L’enquête a établi que le 5 juin 2013, Esteban Morillo a été en contact téléphonique avec Serge Ayoub immédiatement avant et immédiatement après l’agression, et que tout le groupe s’est retrouvé autour de lui le soir même, dans son bar, où ils ont eu tout loisir d’arranger leur version des faits.
L’actualité récente fournit des exemples de l’implication de proches d’Ayoub et de son organisation dans d’autres affaires, pour certaines criminelles. Ainsi du procès du White Wolf Klan au printemps dernier en Picardie, bande néonazie fondée par un ancien des JNR après leur dissolution et qui s’est rendue coupable de graves méfaits. Ainsi encore de la réouverture en juin 2017 de l’enquête sur la mort d’Hervé Rybarczyk, militant antifasciste lillois retrouvé noyé dans la Deûle en 2011. Deux anciens membres des JNR sont poursuivis pour cette agression qui pourrait avoir été la mise en œuvre d’un rituel initiatique d’admission dans la milice de Serge Ayoub.
Clément Méric a été victime d’un groupe de jeunes gens entretenus dans le culte de la violence par un chef porteur d’un programme politique fascisant, ce que souligne la devise des JNR, empruntée au parti de Mussolini : « Croire, combattre, obéir ».
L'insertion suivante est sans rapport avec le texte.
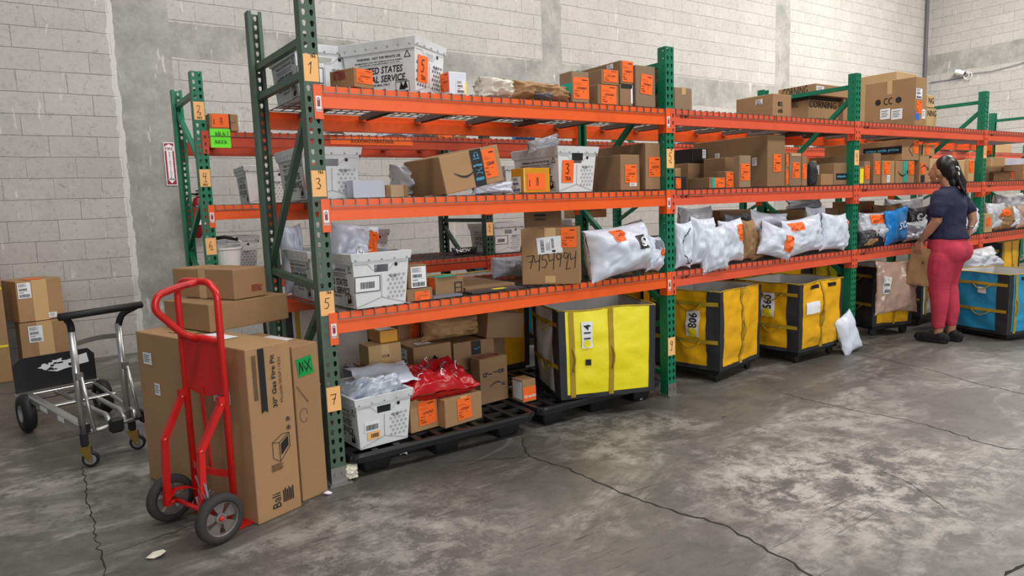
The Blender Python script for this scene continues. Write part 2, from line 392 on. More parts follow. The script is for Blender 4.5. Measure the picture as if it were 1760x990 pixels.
def floor_mat():
    m = bpy.data.materials.new('concrete_floor'); m.use_nodes = True; N = NT(m)
    g = N.new('ShaderNodeNewGeometry'); P = g.outputs['Position']
    n1 = N.noise(.55, 6, P, .62, .6); n2 = N.noise(3.2, 6, P, .7, .5); n3 = N.noise(38, 4, P, .7)
    col = N.mix(N.ramp(n1, .3, .7), srgb((72, 71, 70)), srgb((112, 110, 104)))
    col = N.mix(N.math('MULTIPLY', N.ramp(n2, .42, .66), .6), col, srgb((60, 59, 60)))
    col = N.mix(N.math('MULTIPLY', N.ramp(n3, .5, .75), .3), col, srgb((54, 54, 53)))
    # worn pale patches
    mp = N.new('ShaderNodeMapping'); N.link(P, mp.inputs[0]); mp.inputs['Rotation'].default_value = (0, 0, .5); mp.inputs['Scale'].default_value = (1, 2.2, 1)
    w = N.math('MULTIPLY', N.ramp(N.noise(.8, 7, mp.outputs[0], .68, .8), .50, .62), N.ramp(N.noise(7, 6, P, .75), .40, .56))
    col = N.mix(N.math('MULTIPLY', w, .55), col, srgb((178, 175, 168)))
    # worn, polished lane in front of the racks, with lamp glare painted pale into it
    for (u, v), rad, st_ in (((1440, 840), .85, .75), ((700, 930), .75, .35), ((1010, 735), .6, .3), ((1640, 790), .5, .5)):
        c0 = at(u, v, z=0); dv = N.new('ShaderNodeVectorMath', operation='DISTANCE'); N.link(P, dv.inputs[0]); dv.inputs[1].default_value = (c0.x, c0.y, 0)
        far = N.ramp(N.math('DIVIDE', dv.outputs['Value'], rad), .35, 1., (1, 1, 1), (0, 0, 0))
        ww = N.math('MULTIPLY', far, N.ramp(N.noise(6.5, 9, P, .8, .3), .46, .58))
        col = N.mix(N.math('MULTIPLY', ww, st_), col, srgb((190, 187, 178)))
    # scratches
    for sc, ro in ((1.0, .4), (1.3, 1.3), (.8, 2.2), (2.2, .8), (2.0, 2.7), (2.6, -.3)):
        q = N.new('ShaderNodeMapping'); N.link(P, q.inputs[0]); q.inputs['Rotation'].default_value = (0, 0, ro); q.inputs['Scale'].default_value = (1.1*sc, 34*sc, 1)
        s_ = N.math('MULTIPLY', N.ramp(N.noise(1.7, 3, q.outputs[0], .55), .66, .69), N.ramp(N.noise(2.1, 4, P, .6), .42, .55))
        col = N.mix(N.math('MULTIPLY', s_, .75), col, srgb((46, 45, 45)))
    N.link(col, N.b.inputs['Base Color'])
    rr = N.new('ShaderNodeMapRange'); N.link(n2, rr.inputs[0]); rr.inputs[3].default_value = .28; rr.inputs[4].default_value = .62
    N.link(rr.outputs[0], N.b.inputs['Roughness']); N.b.inputs['Specular IOR Level'].default_value = .5
    N.bump(N.math('ADD', n2, N.math('MULTIPLY', n3, .4)), .18, .01)
    MATS['concrete_floor'] = m
floor_mat()
b = MB(); b.box((5.5, -1.6, -.06), (22.5, 13.2, .12)); struct(b.obj('floor', 'concrete_floor'))
b = MB(); b.box((6.2, 4.85, 3.3), (21.2, .2, 6.8)); struct(b.obj('wall_back', 'block_wall'))
b = MB(); b.box((16.34, -1.4, 3.3), (.24, 12.5, 6.8)); struct(b.obj('wall_right', 'block_wall_side'))
mat('corner_pipe_grey', (96, 96, 96), .6)
b = MB(); b.tube([(16.0, 4.68, 0), (16.0, 4.68, 6.6)], .035, 8); struct(b.obj('trim_1', 'corner_pipe_grey'))
# floor cracks: thin grooves filled with dirt, drawn in floor metres
mat('crack_dirt', (40, 38, 36), .95)
def crack(pts, w, seed, label):
    R = random.Random(seed); P = [at(u, v, z=0) for u, v in pts]; out = []
    for a, c in zip(P, P[1:]):
        n = max(2, int((c-a).length/.035)); d = (c-a).normalized(); s_ = Vector((-d.y, d.x, 0))
        for i in range(n): out.append(a+(c-a)*(i/n)+s_*R.gauss(0, .007))
    out.append(P[-1]); b = MB(); k = len(out)
    for i, p in enumerate(out):
        d = (out[min(i+1, k-1)]-out[max(i-1, 0)]).normalized(); s_ = Vector((-d.y, d.x, 0))*(w*R.uniform(.35, 1.1)/2*(1 if 0 < i < k-1 else .2))
        b.v += [(p.x-s_.x, p.y-s_.y, .0012), (p.x+s_.x, p.y+s_.y, .0012)]
    b.f = [(2*i, 2*i+2, 2*i+3, 2*i+1) for i in range(k-1)]
    return struct(b.obj('floor_crack', 'crack_dirt'))
crack([(895, 752), (910, 785), (960, 800), (1040, 835), (1105, 862), (1180, 885), (1250, 905), (1310, 940), (1390, 985), (1420, 1005)], .014, 1, '')
crack([(905, 785), (870, 788), (780, 795)], .006, 2, '')
crack([(140, 800), (152, 860), (170, 930), (182, 1000)], .007, 3, '')
crack([(180, 955), (240, 935), (300, 915), (335, 898)], .005, 4, '')
crack([(1345, 675), (1400, 690), (1480, 708), (1560, 722), (1640, 745), (1700, 765), (1765, 775)], .010, 5, '')
crack([(1455, 605), (1530, 620), (1600, 636), (1680, 660), (1765, 678)], .010, 6, '')
crack([(1725, 990), (1765, 965)], .02, 7, '')
crack([(1640, 880), (1560, 830), (1500, 800)], .004, 8, '')
# ============================================================ pallet racking
PITCH = .0508
def strip(b, w, k0, k1, cols, kind, f):
    """perforated strip; f(x, z) -> 3-D point"""
    cw = w/len(cols)
    for k in range(k0, k1):
        z0 = k*PITCH; zc = z0+PITCH/2
        for i, cx in enumerate(cols):
            xa = -w/2+i*cw; xb = xa+cw
            rect = [(xb, zc), (xb, z0+PITCH), (cx, z0+PITCH), (xa, z0+PITCH), (xa, zc), (xa, z0), (cx, z0), (xb, z0)]
            if kind == 'tear': hole = [(cx+.0095, zc+.005), (cx+.007, zc+.013), (cx, zc+.0155), (cx-.007, zc+.013), (cx-.0095, zc+.005), (cx-.0055, zc-.011), (cx, zc-.0145), (cx+.0055, zc-.011)]
            else: hole = [(cx+.0035*math.cos(a), zc+.0065*math.sin(a)) for a in [j*PI/4 for j in range(8)]]
            n = len(b.v); b.v += [tuple(f(*q)) for q in rect+hole]
            b.f += [(n+j, n+(j+1) % 8, n+8+(j+1) % 8, n+8+j) for j in range(8)]
PW = .078; PD = .072
_pm = {}
def post_mesh(height, m, face):      # face: -1 front face towards -y, +1 towards +y
    key = (round(height, 3), m, face)
    if key in _pm: return _pm[key]
    b = MB(); n = int(height/PITCH); h = n*PITCH; yf = -PD/2*1
    f = lambda x, z: (x, face*PD/2, z)
    strip(b, PW, 0, n, (-.0195, .0195), 'tear', f)
    for s_ in (-1, 1):
        strip(b, PD, 0, n, (.012 if face > 0 else -.012,), 'dot', lambda y, z: (s_*PW/2, y, z))
        b.add([(s_*PW/2, -face*PD/2, 0), (s_*(PW/2-.02), -face*PD/2, 0), (s_*(PW/2-.02), -face*PD/2, h), (s_*PW/2, -face*PD/2, h)], [(0, 1, 2, 3)])
    me = b.mesh('post', m, merge=.0001); _pm[key] = me; return me
def postobj(me, parent, x, y):
    o = link('post', me, parent); o.location = (x, y, 0)
    s_ = o.modifiers.new('sheet', 'SOLIDIFY'); s_.thickness = .0025; s_.offset = 0
    return o
def tagpaper(parent, x, yf, z0, z1, draw, w=.072):
    b = MB(); b.box((x, yf-.0015, (z0+z1)/2), (w, .001, z1-z0)); p = b.obj('level_tag', 'tag_paper', parent)
    fl = Flat(); draw(fl, 0, (z0+z1)/2, z1-z0)
    fl.build('handwriting', 'ink', p, lambda a, c: (x+a, yf-.0035, c))
def frame(label, x, y, D, h, paints, braces, tags, lean=0, hr=None, group=None):
    r = thing('upright_frame', label, 'rack frame', (x, y, 0), 0, group); r.rotation_euler[1] = lean
    postobj(post_mesh(h, paints, -1), r, 0, PD/2); postobj(post_mesh(hr or h, paints, 1), r, 0, D-PD/2)
    for yy, yo in ((0, .03), (D, D-.03)):
        b = MB(); b.box((0, yo, .004), (.12, .13, .008)); s_ = -1 if yy == 0 else 1
        b.box((0, yy+s_*.004, .045), (PW+.006, .004, .09))
        for q in (-1, 1): b.lathe([(0, 0), (.009, 0), (.009, .007), (0, .007)], Matrix.Translation((q*.02, yy+s_*.006, .055)) @ Matrix.Rotation(PI/2, 4, 'X'), 6)
        b.obj('foot_plate', 'zinc', r)
    for (ya, za, yb, zb) in braces:
        b = MB(); a = Vector((0, ya, za)); c = Vector((0, yb, zb))
        b.bar(a, c, .036, .034, (1, 0, 0)); b.obj('brace', paints, r)
    for (z0, z1, dr) in tags: tagpaper(r, 0, 0, z0, z1, dr)
    return r
def d_num(n, top='', bot='', arrow=None):
    def f(fl, x, zc, h):
        fl.hand(n, x, zc+(.0 if not bot and not arrow else .012), h*.42 if h < .14 else h*.40, h*.028)
        if top: fl.hand(top, x+.012, zc+h*.43, h*.10, h*.018)
        if arrow: fl.hand(arrow, x, zc-h*.20, h*.18, h*.022)
        if bot: fl.hand(bot, x, zc-h*.38, h*.13, h*.018)
    return f
H = 2.4384
R1X = [0, 2.49, 4.855, 7.41, 10.06, 12.6]; R1Y = 0.; R1D = 1.0
R2X = [-.135, 2.305, 4.75, 7.2, 9.65, 12.1, 14.55]; R2Y = 2.08; R2D = .93
TOPS = 0
Z1, Z2, Z3 = 2.022, 1.468, .894
Q1, Q2, Q3 = 2.016, 1.479, .936
brA = [(0.03, 2.25, .97, 2.27), (.03, 2.09, .97, 2.10), (.03, 1.98, .97, 1.10), (.03, 1.02, .97, 1.06), (.03, .98, .97, .2), (.03, .14, .97, .14)]
brG = [(.03, 2.33, .97, 2.33), (.03, 2.26, .97, 1.44), (.97, 1.36, .03, .62), (.03, .16, .97, .16), (.97, .2, .03, .55)]
frame('sage green end frame of the front rack tagged 1, 3, 5, 7', 0, 0, 1., 2.5908, 'sage_green_paint', brA,
      [(2.040, 2.168, d_num('1', 'TBA')), (1.485, 1.613, d_num('3', 'TBA')), (.889, 1.013, d_num('5', 'TBA')), (.390, .518, d_num('7'))], lean=0)
frame('bright green frame of the front rack with tags 5 and 9 between the bins', R1X[1], 0, 1., H, 'green_paint', brG,
      [(1.623, 1.754, d_num('5', 'TB', '', '>')), (.296, .427, d_num('9', '', '', '<'))])
frame('green frame of the front rack with a white mailer leaning at its foot', R1X[2], 0, 1., H, 'green_paint', brG, [(1.647, 1.778, d_num('4', '', '', '>'))])
frame('green frame of the front rack directly behind the standing person', R1X[3], 0, 1., H, 'green_paint', brG, [(1.726, 1.869, d_num('1', '', '', '>'))])
frame('green frame of the front rack standing past the blue bin', R1X[4], 0, 1., H, 'green_paint', brG, [])
br2 = [(.03, 2.3, .9, 2.31), (.9, 2.26, .03, 1.75), (.03, 1.6, .9, 1.15), (.9, 1.1, .03, .7), (.03, .14, .9, .14)]
frame('green end frame of the back rack tagged 2, 4 and 6', R2X[0], R2Y, R2D, H, 'green_paint', br2,
      [(2.097, 2.225, d_num('2', '', 'MAX', '>')), (1.618, 1.744, d_num('4', '', 'MAX', '>')), (1.12, 1.244, d_num('6', '', '', '>'))])
brD = [(.03, 1.27, .9, 1.27), (.9, 1.22, .5, .9), (.5, .84, .03, .5), (.03, 2.2, .9, 2.2), (.03, 1.4, .9, 2.1), (.03, .14, .9, .14)]
frame('dark green frame of the back rack with one tag 5', R2X[1], R2Y, R2D, H, 'dark_green_paint', brD, [(1.127, 1.251, d_num('5', '', '', '>'))], hr=2.0)
for i, w in ((2, 'behind the amber bins'), (3, 'behind the printed cartons on the top shelf'), (4, 'half hidden behind the person'), (5, 'past the person'), (6, 'farthest from the hand truck')):
    frame('green frame of the back rack ' + w, R2X[i], R2Y, R2D, 2.2 if i > 2 else H, 'green_paint', br2, [])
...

Non, les extrêmes ne se rejoignent pas. Renvoyer dos à dos racistes et antiracistes, homophobes et défenseurs des libertés, fascistes ou néonazis et antifascistes, c’est faire le lit de la haine et de la violence gratuite.
Le procès des agresseurs de Clément sera l’occasion de mettre en lumière la réalité des faits. Nous espérons qu’il soulignera ainsi la différence fondamentale des postures politiques : refuser de fermer les yeux, dénoncer résolument des idéologies contraires aux principes d’égalité, de liberté, et de fraternité, ce n’est pas faire acte de violence, c’est faire acte de résistance salutaire.